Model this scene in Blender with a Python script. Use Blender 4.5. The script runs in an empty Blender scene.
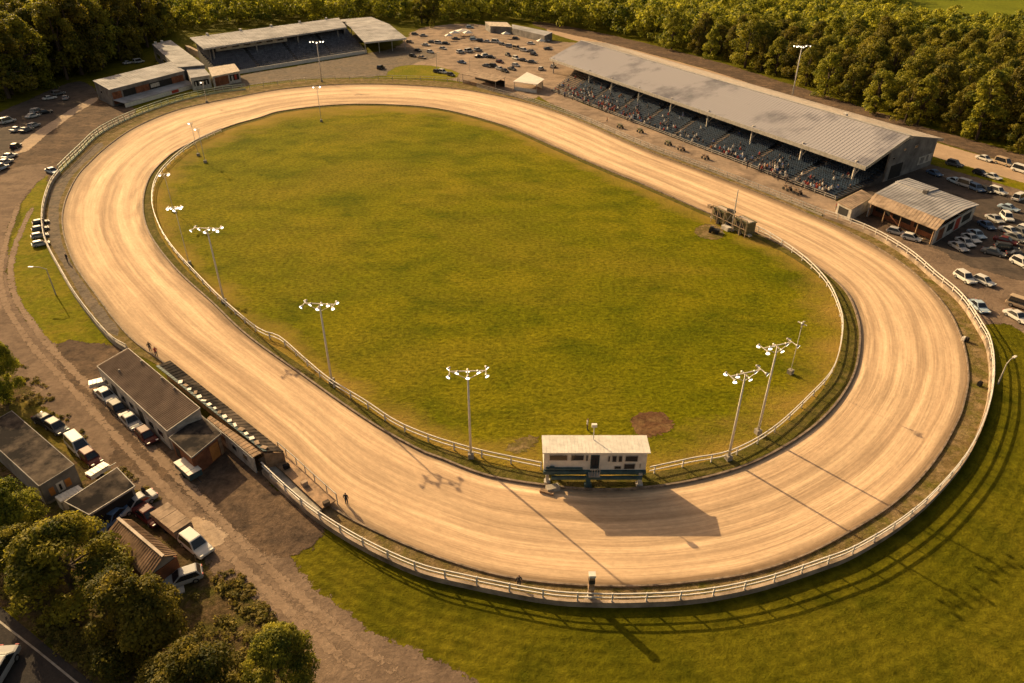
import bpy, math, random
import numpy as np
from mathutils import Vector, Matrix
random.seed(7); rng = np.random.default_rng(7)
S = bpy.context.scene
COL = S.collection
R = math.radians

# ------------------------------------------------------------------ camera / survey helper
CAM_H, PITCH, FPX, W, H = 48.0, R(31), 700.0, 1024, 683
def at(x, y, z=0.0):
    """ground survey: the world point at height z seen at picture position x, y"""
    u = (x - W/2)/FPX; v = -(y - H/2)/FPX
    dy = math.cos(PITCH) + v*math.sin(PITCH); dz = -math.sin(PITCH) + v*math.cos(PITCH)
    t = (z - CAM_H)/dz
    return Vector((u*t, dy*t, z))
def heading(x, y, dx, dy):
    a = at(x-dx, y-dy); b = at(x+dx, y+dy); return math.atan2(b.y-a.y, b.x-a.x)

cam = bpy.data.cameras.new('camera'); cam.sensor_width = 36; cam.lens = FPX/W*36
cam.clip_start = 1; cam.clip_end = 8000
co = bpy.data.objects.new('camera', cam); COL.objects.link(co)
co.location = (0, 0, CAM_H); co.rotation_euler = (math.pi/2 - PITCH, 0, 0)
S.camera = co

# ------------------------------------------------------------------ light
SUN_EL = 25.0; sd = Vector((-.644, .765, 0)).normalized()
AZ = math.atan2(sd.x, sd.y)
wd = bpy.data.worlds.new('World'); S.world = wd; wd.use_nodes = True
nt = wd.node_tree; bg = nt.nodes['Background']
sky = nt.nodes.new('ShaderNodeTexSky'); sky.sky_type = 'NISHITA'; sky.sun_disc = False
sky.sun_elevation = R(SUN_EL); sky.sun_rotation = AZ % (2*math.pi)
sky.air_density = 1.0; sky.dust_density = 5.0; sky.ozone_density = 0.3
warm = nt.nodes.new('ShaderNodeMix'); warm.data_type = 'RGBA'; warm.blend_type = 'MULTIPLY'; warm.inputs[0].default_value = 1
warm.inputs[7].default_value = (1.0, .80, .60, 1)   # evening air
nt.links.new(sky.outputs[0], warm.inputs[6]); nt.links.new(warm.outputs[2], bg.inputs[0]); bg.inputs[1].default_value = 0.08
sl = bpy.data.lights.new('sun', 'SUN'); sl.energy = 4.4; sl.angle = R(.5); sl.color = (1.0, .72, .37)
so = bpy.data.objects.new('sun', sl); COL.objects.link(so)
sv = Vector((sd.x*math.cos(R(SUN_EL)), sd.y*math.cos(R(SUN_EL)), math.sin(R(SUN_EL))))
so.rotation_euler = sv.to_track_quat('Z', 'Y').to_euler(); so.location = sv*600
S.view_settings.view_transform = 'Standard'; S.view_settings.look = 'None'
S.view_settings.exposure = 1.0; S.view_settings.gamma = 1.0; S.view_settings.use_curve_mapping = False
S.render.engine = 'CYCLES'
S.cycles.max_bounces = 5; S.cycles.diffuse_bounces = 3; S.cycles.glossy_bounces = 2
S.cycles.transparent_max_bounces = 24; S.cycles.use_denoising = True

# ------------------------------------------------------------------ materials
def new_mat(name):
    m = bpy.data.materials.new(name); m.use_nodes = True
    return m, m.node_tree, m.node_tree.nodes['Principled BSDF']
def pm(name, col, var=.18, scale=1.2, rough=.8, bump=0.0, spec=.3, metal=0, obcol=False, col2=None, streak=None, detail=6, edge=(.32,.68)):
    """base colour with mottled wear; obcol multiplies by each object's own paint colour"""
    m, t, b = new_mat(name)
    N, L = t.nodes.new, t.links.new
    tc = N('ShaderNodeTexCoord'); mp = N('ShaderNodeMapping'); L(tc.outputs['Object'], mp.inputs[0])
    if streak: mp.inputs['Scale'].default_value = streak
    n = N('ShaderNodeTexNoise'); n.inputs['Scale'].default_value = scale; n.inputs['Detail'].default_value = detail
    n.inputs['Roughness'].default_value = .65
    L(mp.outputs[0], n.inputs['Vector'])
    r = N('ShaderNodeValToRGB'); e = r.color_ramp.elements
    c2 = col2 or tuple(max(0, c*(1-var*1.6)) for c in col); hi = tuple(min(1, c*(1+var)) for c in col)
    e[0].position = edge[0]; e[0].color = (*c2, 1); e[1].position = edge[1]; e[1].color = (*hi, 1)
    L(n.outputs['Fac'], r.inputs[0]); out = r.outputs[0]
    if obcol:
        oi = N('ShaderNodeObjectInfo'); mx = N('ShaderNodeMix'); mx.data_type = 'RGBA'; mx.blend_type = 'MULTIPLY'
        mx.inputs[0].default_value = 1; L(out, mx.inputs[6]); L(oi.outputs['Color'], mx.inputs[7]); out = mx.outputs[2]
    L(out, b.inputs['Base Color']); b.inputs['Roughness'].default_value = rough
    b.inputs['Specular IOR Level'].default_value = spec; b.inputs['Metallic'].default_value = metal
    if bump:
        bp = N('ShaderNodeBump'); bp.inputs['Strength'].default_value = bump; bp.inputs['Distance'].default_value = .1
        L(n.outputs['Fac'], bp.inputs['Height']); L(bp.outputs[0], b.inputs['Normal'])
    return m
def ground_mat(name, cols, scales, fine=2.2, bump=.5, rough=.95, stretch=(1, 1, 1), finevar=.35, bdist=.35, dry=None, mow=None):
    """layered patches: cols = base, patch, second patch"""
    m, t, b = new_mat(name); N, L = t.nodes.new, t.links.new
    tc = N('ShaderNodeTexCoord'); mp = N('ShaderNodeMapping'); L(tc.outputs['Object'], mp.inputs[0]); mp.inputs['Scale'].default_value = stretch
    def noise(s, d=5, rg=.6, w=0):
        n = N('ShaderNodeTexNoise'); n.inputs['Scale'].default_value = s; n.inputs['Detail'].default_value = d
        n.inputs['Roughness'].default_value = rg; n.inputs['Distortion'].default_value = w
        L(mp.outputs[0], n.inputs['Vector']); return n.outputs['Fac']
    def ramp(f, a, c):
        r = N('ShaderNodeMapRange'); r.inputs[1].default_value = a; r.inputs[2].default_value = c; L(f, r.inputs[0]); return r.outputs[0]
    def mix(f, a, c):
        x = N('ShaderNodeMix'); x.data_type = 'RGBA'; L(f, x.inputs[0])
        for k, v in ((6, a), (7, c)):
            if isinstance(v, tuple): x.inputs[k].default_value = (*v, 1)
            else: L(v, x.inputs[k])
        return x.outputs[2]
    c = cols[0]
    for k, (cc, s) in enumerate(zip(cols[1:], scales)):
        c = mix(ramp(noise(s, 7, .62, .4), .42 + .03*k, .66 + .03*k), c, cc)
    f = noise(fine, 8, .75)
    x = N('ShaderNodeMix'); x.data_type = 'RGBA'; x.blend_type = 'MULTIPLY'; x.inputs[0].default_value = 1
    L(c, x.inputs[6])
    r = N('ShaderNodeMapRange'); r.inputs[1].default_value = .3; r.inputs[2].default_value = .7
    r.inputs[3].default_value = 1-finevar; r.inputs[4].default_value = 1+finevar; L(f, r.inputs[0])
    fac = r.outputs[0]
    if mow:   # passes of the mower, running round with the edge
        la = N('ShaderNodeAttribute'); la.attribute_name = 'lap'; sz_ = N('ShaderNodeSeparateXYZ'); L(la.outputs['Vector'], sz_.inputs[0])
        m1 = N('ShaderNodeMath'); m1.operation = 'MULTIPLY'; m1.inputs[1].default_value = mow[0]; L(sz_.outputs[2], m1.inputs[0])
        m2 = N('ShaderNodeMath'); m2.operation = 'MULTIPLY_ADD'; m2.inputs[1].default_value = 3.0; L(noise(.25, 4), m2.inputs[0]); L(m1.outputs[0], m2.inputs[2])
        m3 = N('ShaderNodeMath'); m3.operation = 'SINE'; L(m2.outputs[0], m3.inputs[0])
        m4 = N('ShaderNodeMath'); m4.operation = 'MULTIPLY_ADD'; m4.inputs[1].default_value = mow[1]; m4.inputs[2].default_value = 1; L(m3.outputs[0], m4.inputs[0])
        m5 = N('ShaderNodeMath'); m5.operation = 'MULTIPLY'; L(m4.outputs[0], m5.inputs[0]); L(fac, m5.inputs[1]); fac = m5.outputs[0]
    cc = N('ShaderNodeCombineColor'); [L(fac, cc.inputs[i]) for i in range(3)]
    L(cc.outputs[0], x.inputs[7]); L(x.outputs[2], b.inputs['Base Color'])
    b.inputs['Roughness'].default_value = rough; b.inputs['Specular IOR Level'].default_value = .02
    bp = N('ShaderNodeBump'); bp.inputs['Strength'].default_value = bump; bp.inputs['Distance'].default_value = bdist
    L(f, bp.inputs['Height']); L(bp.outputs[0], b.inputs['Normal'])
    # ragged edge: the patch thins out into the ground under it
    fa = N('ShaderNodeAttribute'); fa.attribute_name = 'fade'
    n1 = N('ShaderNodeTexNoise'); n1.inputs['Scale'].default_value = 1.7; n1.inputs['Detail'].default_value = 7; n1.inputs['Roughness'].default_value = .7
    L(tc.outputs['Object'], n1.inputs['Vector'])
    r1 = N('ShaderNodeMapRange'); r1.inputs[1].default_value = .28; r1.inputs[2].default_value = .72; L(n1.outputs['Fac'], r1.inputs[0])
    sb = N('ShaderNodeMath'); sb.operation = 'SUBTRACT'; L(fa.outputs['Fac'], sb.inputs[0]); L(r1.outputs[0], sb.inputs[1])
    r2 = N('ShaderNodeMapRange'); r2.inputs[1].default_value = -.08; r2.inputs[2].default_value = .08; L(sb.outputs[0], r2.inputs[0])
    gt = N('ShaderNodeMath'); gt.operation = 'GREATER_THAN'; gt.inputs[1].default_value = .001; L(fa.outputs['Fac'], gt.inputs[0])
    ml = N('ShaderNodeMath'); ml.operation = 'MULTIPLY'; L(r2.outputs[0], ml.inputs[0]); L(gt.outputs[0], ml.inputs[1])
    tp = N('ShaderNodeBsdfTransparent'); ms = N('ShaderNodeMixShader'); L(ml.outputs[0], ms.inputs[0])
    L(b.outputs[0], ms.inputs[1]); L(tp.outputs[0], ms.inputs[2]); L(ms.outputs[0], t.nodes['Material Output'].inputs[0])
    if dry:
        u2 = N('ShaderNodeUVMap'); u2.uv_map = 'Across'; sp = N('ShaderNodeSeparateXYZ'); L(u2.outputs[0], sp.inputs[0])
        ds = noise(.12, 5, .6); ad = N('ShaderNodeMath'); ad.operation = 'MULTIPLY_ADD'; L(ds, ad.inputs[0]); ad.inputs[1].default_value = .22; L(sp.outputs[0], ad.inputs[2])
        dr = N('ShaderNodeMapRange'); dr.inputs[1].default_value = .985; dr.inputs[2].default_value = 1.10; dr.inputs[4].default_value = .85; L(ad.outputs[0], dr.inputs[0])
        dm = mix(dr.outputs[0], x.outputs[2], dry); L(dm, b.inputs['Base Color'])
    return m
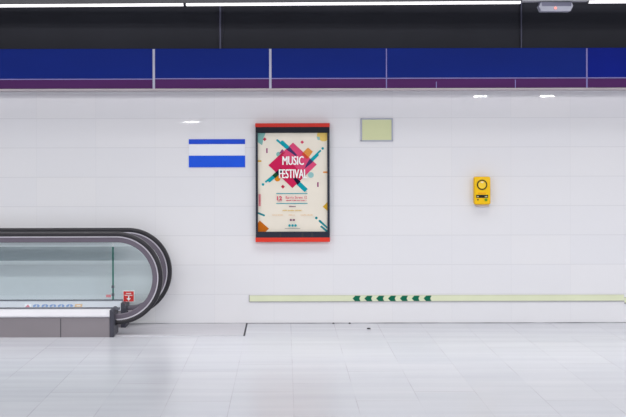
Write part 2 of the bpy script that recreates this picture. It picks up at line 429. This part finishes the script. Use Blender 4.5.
--------------------------------------------------
From the first line of the entries above down to the line holding "S.camera = co", quote each line exactly and nothing else, skipping pictures.

## ANSWER TO THE EXERCISE
Model this scene in Blender with a Python script. Use Blender 4.5. The script runs in an empty Blender scene.
import bpy, math, random
import numpy as np
from mathutils import Vector, Matrix
random.seed(7); rng = np.random.default_rng(7)
S = bpy.context.scene
COL = S.collection
R = math.radians

# ------------------------------------------------------------------ camera / survey helper
CAM_H, PITCH, FPX, W, H = 48.0, R(31), 700.0, 1024, 683
def at(x, y, z=0.0):
    """ground survey: the world point at height z seen at picture position x, y"""
    u = (x - W/2)/FPX; v = -(y - H/2)/FPX
    dy = math.cos(PITCH) + v*math.sin(PITCH); dz = -math.sin(PITCH) + v*math.cos(PITCH)
    t = (z - CAM_H)/dz
    return Vector((u*t, dy*t, z))
def heading(x, y, dx, dy):
    a = at(x-dx, y-dy); b = at(x+dx, y+dy); return math.atan2(b.y-a.y, b.x-a.x)

cam = bpy.data.cameras.new('camera'); cam.sensor_width = 36; cam.lens = FPX/W*36
cam.clip_start = 1; cam.clip_end = 8000
co = bpy.data.objects.new('camera', cam); COL.objects.link(co)
co.location = (0, 0, CAM_H); co.rotation_euler = (math.pi/2 - PITCH, 0, 0)
S.camera = co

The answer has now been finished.